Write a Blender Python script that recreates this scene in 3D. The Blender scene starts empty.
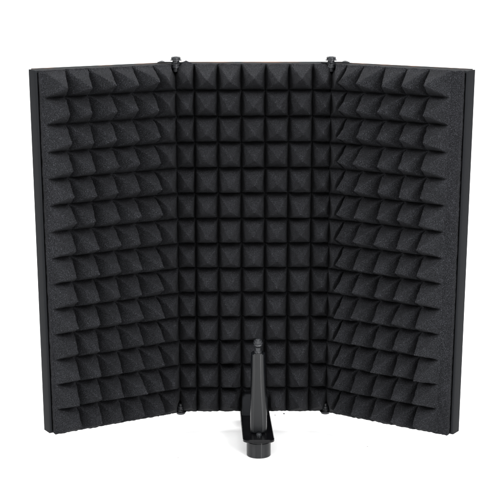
import bpy, bmesh, math, random
from mathutils import Vector, Matrix, noise
random.seed(7)
S = bpy.context.scene
C = S.collection

# ---------------------------------------------------------------- measures (metres)
P = 0.023                    # height of one foam row
H = 14 * P                   # panel height
W = 0.06946                  # half width of the middle panel
L = 0.14259                  # wing length
TL, TR = 0.52994, 0.59511      # wing angles
DEP = 0.0150                 # tray depth
LIFT = 0.0205                # the shield stands this high on its mount
CW = 0.02116                # foam column width

# ---------------------------------------------------------------- materials
def mat(name, base, rough=0.5, metal=0.0, spec=0.5):
    m = bpy.data.materials.new(name); m.use_nodes = True
    b = m.node_tree.nodes['Principled BSDF']
    b.inputs['Base Color'].default_value = (*base, 1)
    b.inputs['Roughness'].default_value = rough
    b.inputs['Metallic'].default_value = metal
    b.inputs['Specular IOR Level'].default_value = spec
    return m, m.node_tree, b

def foam_material():
    m, nt, b = mat('black_foam', (0.012, 0.0125, 0.014), 1.0, 0, 0.12)
    N, K = nt.nodes, nt.links
    tc = N.new('ShaderNodeTexCoord')
    fine = N.new('ShaderNodeTexNoise'); fine.inputs['Scale'].default_value = 1350
    fine.inputs['Detail'].default_value = 3; fine.inputs['Roughness'].default_value = 0.7
    big = N.new('ShaderNodeTexNoise'); big.inputs['Scale'].default_value = 45; big.inputs['Detail'].default_value = 4
    for t in (fine, big): K.new(tc.outputs['Object'], t.inputs['Vector'])
    r = N.new('ShaderNodeValToRGB')
    e = r.color_ramp.elements
    e[0].position = 0.36; e[0].color = (0.0026, 0.0027, 0.0032, 1)
    e[1].position = 0.74; e[1].color = (0.053, 0.055, 0.062, 1)
    q = e.new(0.53); q.color = (0.0072, 0.0075, 0.0087, 1)
    q = e.new(0.62); q.color = (0.0178, 0.0184, 0.0210, 1)
    K.new(fine.outputs['Fac'], r.inputs['Fac'])
    mr = N.new('ShaderNodeMapRange'); mr.inputs['To Min'].default_value = 0.82; mr.inputs['To Max'].default_value = 1.18
    mr.inputs['From Min'].default_value = 0.3; mr.inputs['From Max'].default_value = 0.7
    K.new(big.outputs['Fac'], mr.inputs['Value'])
    vm = N.new('ShaderNodeVectorMath'); vm.operation = 'SCALE'
    K.new(r.outputs['Color'], vm.inputs[0]); K.new(mr.outputs['Result'], vm.inputs['Scale'])
    K.new(vm.outputs['Vector'], b.inputs['Base Color'])
    bp = N.new('ShaderNodeBump'); bp.inputs['Strength'].default_value = 0.55; bp.inputs['Distance'].default_value = 0.0006
    K.new(fine.outputs['Fac'], bp.inputs['Height']); K.new(bp.outputs['Normal'], b.inputs['Normal'])
    return m

def paint_material(name, base, rough, spec=0.5, bump=0.08, scale=700, metal=0.0):
    m, nt, b = mat(name, base, rough, metal, spec)
    N, K = nt.nodes, nt.links
    tc = N.new('ShaderNodeTexCoord')
    n = N.new('ShaderNodeTexNoise'); n.inputs['Scale'].default_value = scale; n.inputs['Detail'].default_value = 2
    K.new(tc.outputs['Object'], n.inputs['Vector'])
    bp = N.new('ShaderNodeBump'); bp.inputs['Strength'].default_value = bump; bp.inputs['Distance'].default_value = 0.0003
    K.new(n.outputs['Fac'], bp.inputs['Height']); K.new(bp.outputs['Normal'], b.inputs['Normal'])
    n2 = N.new('ShaderNodeTexNoise'); n2.inputs['Scale'].default_value = 60; n2.inputs['Detail'].default_value = 5
    K.new(tc.outputs['Object'], n2.inputs['Vector'])
    mr = N.new('ShaderNodeMapRange'); mr.inputs['To Min'].default_value = max(0.02, rough - 0.03); mr.inputs['To Max'].default_value = rough + 0.03
    K.new(n2.outputs['Fac'], mr.inputs['Value']); K.new(mr.outputs['Result'], b.inputs['Roughness'])
    return m

def turned(m, amount):
    # lathe-turned grain: highlights draw out along the axis
    nt = m.node_tree; b = nt.nodes['Principled BSDF']
    t = nt.nodes.new('ShaderNodeTangent'); t.direction_type = 'RADIAL'; t.axis = 'Z'
    nt.links.new(t.outputs['Tangent'], b.inputs['Tangent'])
    b.inputs['Anisotropic'].default_value = amount; b.inputs['Anisotropic Rotation'].default_value = 0.25
    return m

def fringe_material():
    m, nt, b = mat('brown_edge_fringe', (0.02, 0.014, 0.012), 0.5)  # optical fringe painted as patchy brown into the base colour
    N, K = nt.nodes, nt.links
    tc = N.new('ShaderNodeTexCoord')
    n = N.new('ShaderNodeTexNoise'); n.inputs['Scale'].default_value = 28; n.inputs['Detail'].default_value = 4
    K.new(tc.outputs['Object'], n.inputs['Vector'])
    r = N.new('ShaderNodeValToRGB'); e = r.color_ramp.elements
    e[0].position = 0.46; e[0].color = (0.008, 0.011, 0.012, 1)
    e[1].position = 0.62; e[1].color = (0.10, 0.05, 0.03, 1)
    K.new(n.outputs['Fac'], r.inputs['Fac']); K.new(r.outputs['Color'], b.inputs['Base Color'])
    return m

def surface_material():
    m, nt, b = mat('white_paper', (0.86, 0.86, 0.86), 0.75, 0, 0.25)
    N, K = nt.nodes, nt.links
    tc = N.new('ShaderNodeTexCoord')
    n = N.new('ShaderNodeTexNoise'); n.inputs['Scale'].default_value = 35; n.inputs['Detail'].default_value = 6
    K.new(tc.outputs['Object'], n.inputs['Vector'])
    r = N.new('ShaderNodeValToRGB'); e = r.color_ramp.elements
    e[0].position = 0.3; e[0].color = (0.72, 0.72, 0.72, 1); e[1].position = 0.7; e[1].color = (0.74, 0.74, 0.74, 1)
    K.new(n.outputs['Fac'], r.inputs['Fac']); K.new(r.outputs['Color'], b.inputs['Base Color'])
    return m

FOAM = foam_material()
TRAY = paint_material('black_powder_coat', (0.0062, 0.0067, 0.0076), 0.60, 0.06, 0.10, 900)
GLOSS = paint_material('gloss_black_paint', (0.002, 0.002, 0.0024), 0.16, 0.2, 0.02, 200)
SATIN = paint_material('satin_black_anodised', (0.003, 0.0034, 0.004), 0.24, 0.32, 0.02, 500)
turned(SATIN, 1.0)
BOLT = paint_material('black_bolt_steel', (0.018, 0.019, 0.021), 0.25, 0.4, 0.03, 500, 0.2)
WASHER = paint_material('dark_steel_washer', (0.07, 0.07, 0.075), 0.3, 0.5, 0.03, 500, 0.9)
EDGE = fringe_material()
PAPER = surface_material()

# ---------------------------------------------------------------- helpers
def obj(name, bm, m, parent=None, smooth=True, angle=35):
    me = bpy.data.meshes.new(name)
    bmesh.ops.recalc_face_normals(bm, faces=bm.faces)
    for f in bm.faces: f.smooth = smooth
    if smooth:
        for e in bm.edges:
            if len(e.link_faces) == 2 and e.calc_face_angle(0) > math.radians(angle): e.smooth = False
    bm.to_mesh(me); bm.free(); me.materials.append(m)
    o = bpy.data.objects.new(name, me); C.objects.link(o)
    if parent: o.parent = parent
    return o

def add_box(bm, x0, x1, y0, y1, z0, z1, bev=0.0, seg=2):
    t = bmesh.new()
    bmesh.ops.create_cube(t, size=1)
    for v in t.verts:
        v.co = Vector(((x0 + x1) / 2 + v.co.x * (x1 - x0), (y0 + y1) / 2 + v.co.y * (y1 - y0), (z0 + z1) / 2 + v.co.z * (z1 - z0)))
    if bev: bmesh.ops.bevel(t, geom=t.edges[:], offset=bev, segments=seg, profile=0.5, affect='EDGES')
    join(bm, t)

def join(bm, t, M=None):
    vs = {v: bm.verts.new(M @ v.co if M else v.co) for v in t.verts}
    for f in t.faces:
        try: bm.faces.new([vs[v] for v in f.verts])
        except ValueError: pass
    t.free()

def add_lathe(bm, prof, n=40, c=(0, 0, 0)):
    """prof: list of (radius, z), closed with caps."""
    rings = []
    for r, z in prof:
        rings.append([bm.verts.new((c[0] + r * math.cos(2 * math.pi * k / n), c[1] + r * math.sin(2 * math.pi * k / n), c[2] + z)) for k in range(n)])
    for a, b in zip(rings, rings[1:]):
        for k in range(n): bm.faces.new((a[k], a[(k + 1) % n], b[(k + 1) % n], b[k]))
    bm.faces.new(rings[0]); bm.faces.new(rings[-1])

def add_loft(bm, sections):
    rings = [[bm.verts.new(p) for p in s] for s in sections]
    n = len(rings[0])
    for a, b in zip(rings, rings[1:]):
        for k in range(n): bm.faces.new((a[k], a[(k + 1) % n], b[(k + 1) % n], b[k]))
    bm.faces.new(rings[0]); bm.faces.new(rings[-1])

def rounded_rect(x0, x1, y0, y1, r, n=8):
    out = []
    for cx, cy, a0 in ((x1 - r, y1 - r, 0), (x0 + r, y1 - r, 90), (x0 + r, y0 + r, 180), (x1 - r, y0 + r, 270)):
        for k in range(n + 1):
            a = math.radians(a0 + 90 * k / n); out.append((cx + r * math.cos(a), cy + r * math.sin(a)))
    return out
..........
__WHAT THE TASK REQUIRES__
Extract, word for word, each line from the top of the data down to and including the line with "C = S.collection"; skip the pictures.

__SOLUTION BELOW__
Write a Blender Python script that recreates this scene in 3D. The Blender scene starts empty.
import bpy, bmesh, math, random
from mathutils import Vector, Matrix, noise
random.seed(7)
S = bpy.context.scene
C = S.collection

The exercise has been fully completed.